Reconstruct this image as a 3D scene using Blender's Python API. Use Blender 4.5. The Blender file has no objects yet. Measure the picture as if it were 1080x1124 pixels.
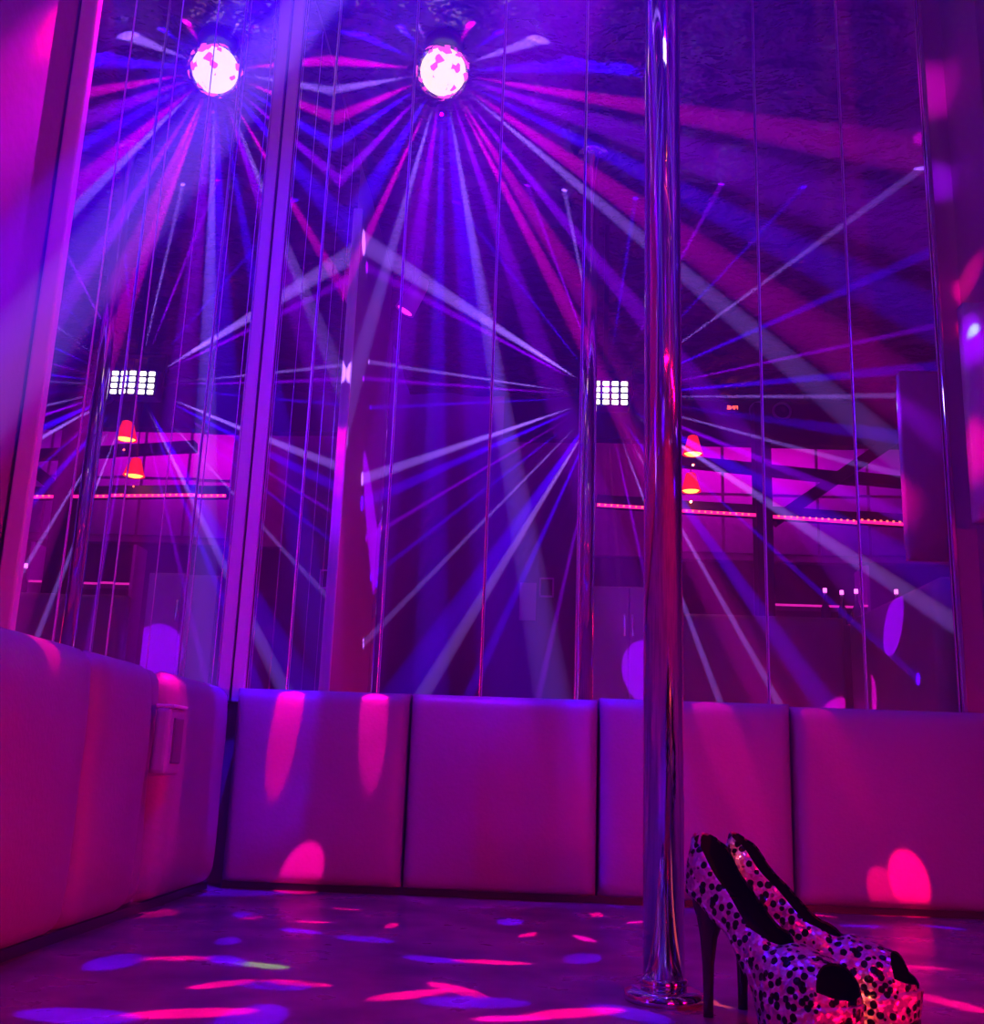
import bpy, bmesh, math, random
from mathutils import Vector, Matrix, noise

S = bpy.context.scene
COL = S.collection

# ------------------------------------------------------------------ camera
CAM_H = 0.233
YAW, PITCH, ROLL, FPX = -0.0443, 0.236, 0.0366, 1180.8
cy, sy, cp, sp = math.cos(YAW), math.sin(YAW), math.cos(PITCH), math.sin(PITCH)
fw = Vector((sy * cp, cy * cp, sp)); rt = Vector((cy, -sy, 0)); up = rt.cross(fw)
r2 = math.cos(ROLL) * rt + math.sin(ROLL) * up
u2 = -math.sin(ROLL) * rt + math.cos(ROLL) * up
cam_d = bpy.data.cameras.new('camera')
cam = bpy.data.objects.new('camera', cam_d); COL.objects.link(cam)
M = Matrix((r2, u2, -fw)).transposed().to_4x4(); M.translation = Vector((0, 0, CAM_H))
cam.matrix_world = M
cam_d.sensor_fit = 'HORIZONTAL'; cam_d.sensor_width = 36; cam_d.lens = 36 * FPX / 1080; cam_d.clip_start = .01
S.camera = cam

S.view_settings.view_transform = 'Standard'; S.view_settings.look = 'None'
S.view_settings.gamma = 1; S.view_settings.use_curve_mapping = False
S.view_settings.exposure = 0.0
cyc = S.cycles
cyc.max_bounces = 9; cyc.glossy_bounces = 7; cyc.diffuse_bounces = 2; cyc.transmission_bounces = 4
cyc.volume_bounces = 0; cyc.transparent_max_bounces = 6
cyc.use_denoising = True
cyc.sample_clamp_indirect = 4.0

# ------------------------------------------------------------------ world: dark club air full of thin smoke
W = bpy.data.worlds.new('club_air'); S.world = W; W.use_nodes = True
nt = W.node_tree; nt.nodes.clear()
wo = nt.nodes.new('ShaderNodeOutputWorld'); bg = nt.nodes.new('ShaderNodeBackground')
bg.inputs['Color'].default_value = (0, 0, 0, 1)
vs = nt.nodes.new('ShaderNodeVolumeScatter')
vs.inputs['Density'].default_value = 0.055; vs.inputs['Anisotropy'].default_value = 0.0
# the smoke hangs in the upper air: thin below 0.3 m, full above 0.4 m
wg = nt.nodes.new('ShaderNodeNewGeometry'); wx = nt.nodes.new('ShaderNodeSeparateXYZ'); wm = nt.nodes.new('ShaderNodeMapRange')
wm.inputs['From Min'].default_value = .28; wm.inputs['From Max'].default_value = .42; wm.inputs['To Min'].default_value = .004; wm.inputs['To Max'].default_value = .055
nt.links.new(wg.outputs['Position'], wx.inputs[0]); nt.links.new(wx.outputs['Z'], wm.inputs['Value']); nt.links.new(wm.outputs[0], vs.inputs['Density'])
cyc.volume_step_rate = 1.0; cyc.volume_max_steps = 128; W.cycles.volume_step_size = .12
nt.links.new(bg.outputs[0], wo.inputs['Surface']); nt.links.new(vs.outputs[0], wo.inputs['Volume'])

# ------------------------------------------------------------------ key positions (metres, stage floor z = 0)
WX, WY = -0.614, 2.19          # mirrored left wall, mirrored back wall
BALL = Vector((-0.2945, 1.7835, 2.105))
LAMP = Vector((0.226, 0.788, 1.528))
CEIL = 2.2

def light(name, kind, loc, aim, col, P, **kw):
    l = bpy.data.lights.new(name, kind); l.color = col; l.energy = P
    for k, v in kw.items(): setattr(l, k, v)
    o = bpy.data.objects.new(name, l); COL.objects.link(o); o.location = loc
    o.rotation_euler = (Vector(aim) - Vector(loc)).to_track_quat('-Z', 'Y').to_euler()
    return o

def beam(src, d, deg, col, P, off=.09, blend=.25):
    p = Vector(src) + d.normalized() * off
    return light('beam', 'SPOT', p, p + d, col, P, spot_size=math.radians(deg), spot_blend=blend, shadow_soft_size=.003)

def star(src, spec, gain, wide=1.0, off=.105):
    """narrow beams fanned round a fixture: (angle in the plane facing the mirror image, swing, width, colour, power)"""
    img = Vector((src[0], 2 * WY - src[1], src[2] - CAM_H)); v = img.normalized()
    e1 = v.cross(Vector((0, 0, 1))).normalized(); e2 = e1.cross(v)
    for a, t, deg, col, P in spec:
        a, t = math.radians(a), math.radians(t)
        d = -v * math.cos(t) + math.sin(t) * (math.cos(a) * e1 + math.sin(a) * e2)
        deg *= wide
        beam(src, Vector((d.x, -d.y, d.z)), deg, col, P * gain * min(3.2, 4.0 / deg), off=off)

BL, VI, MG, WH, RD, PK, GN, OR = (.04, .0, 1), (.28, .0, 1), (1, 0.0, .8), (.34, .13, 1), (1, .0, .10), (1, .0, .30), (.4, 1, .2), (1, .16, .01)
K = 3000
# the small LED effect lamp: thin blue-white fingers
star(LAMP, [
    (148, 84, 5.0, WH, 1.3*K), (152, 88, 2.5, VI, K), (172, 92, 1.4, WH, K), (176, 84, 1.6, VI, K), (183, 95, 1.5, BL, K),
    (199, 84, 3.2, WH, 1.3*K), (204, 84, 3.5, BL, 1.2*K), (211, 90, 1.3, VI, K), (218, 96, 1.3, BL, K), (226, 88, 1.4, WH, .7*K),
    (236, 74, 6.5, BL, 1.0*K), (239, 76, 3.0, WH, .8*K), (246, 86, 2.4, BL, K), (258, 96, 1.5, VI, .7*K),
    (283, 100, 1.6, VI, .7*K), (291, 92, 1.5, WH, K), (300, 90, 1.5, WH, K), (306, 74, 4.2, BL, .9*K), (318, 92, 1.3, BL, K),
    (327, 80, 3.2, WH, 1.1*K), (331, 76, 6.5, BL, K), (338, 76, 3.0, VI, K), (345, 92, 1.6, WH, .8*K), (352, 78, 3.5, BL, K),
    (0, 88, 1.5, WH, .8*K), (5, 80, 2.6, BL, K), (12, 95, 1.3, VI, K), (24, 84, 2.2, BL, K), (36, 88, 1.5, WH, .8*K),
    (47, 94, 1.2, BL, K), (62, 90, 1.5, VI, K), (82, 100, 1.6, BL, .8*K), (102, 92, 1.6, WH, .8*K), (111, 90, 1.5, VI, K),
    (128, 96, 1.4, BL, K)], 4.3)
# the crystal ball: wider blue and magenta fans
star(BALL, [
    (22, 100, 7, WH, .6*K), (62, 95, 12, MG, .45*K), (92, 95, 10, MG, .5*K), (124, 98, 5, WH, .8*K), (140, 100, 8, BL, .8*K),
    (162, 104, 5, BL, .9*K), (179, 98, 5.5, MG, .55*K), (193, 100, 4.5, WH, .6*K), (206, 108, 6, MG, .4*K), (216, 100, 5, BL, K),
    (228, 106, 4, VI, .8*K), (240, 112, 7, BL, .8*K), (247, 98, 2.6, MG, .6*K), (256, 96, 3, WH, .55*K), (264, 108, 5, VI, .7*K),
    (272, 102, 3, BL, K), (281, 96, 7, BL, 1.0*K), (284, 98, 3, WH, .7*K), (294, 110, 4, VI, .7*K), (303, 96, 3, MG, .7*K),
    (308, 100, 4.5, MG, .4*K), (315, 98, 3, VI, K), (326, 97, 2.6, WH, .8*K), (331, 102, 5, MG, .5*K), (339, 98, 4, BL, K),
    (347, 106, 6, VI, .6*K), (355, 100, 4, MG, .5*K), (7, 104, 7, BL, .7*K), (37, 102, 5, BL, .7*K), (76, 106, 5, BL, .8*K)], 4.4, 1.4, .080)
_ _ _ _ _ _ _
What the task requires -> Give again exactly the lines running from the beginning of the material above through the line that contains "COL = S.collection", and leave out every picture.

Task result ->
Reconstruct this image as a 3D scene using Blender's Python API. Use Blender 4.5. The Blender file has no objects yet. Measure the picture as if it were 1080x1124 pixels.
import bpy, bmesh, math, random
from mathutils import Vector, Matrix, noise

S = bpy.context.scene
COL = S.collection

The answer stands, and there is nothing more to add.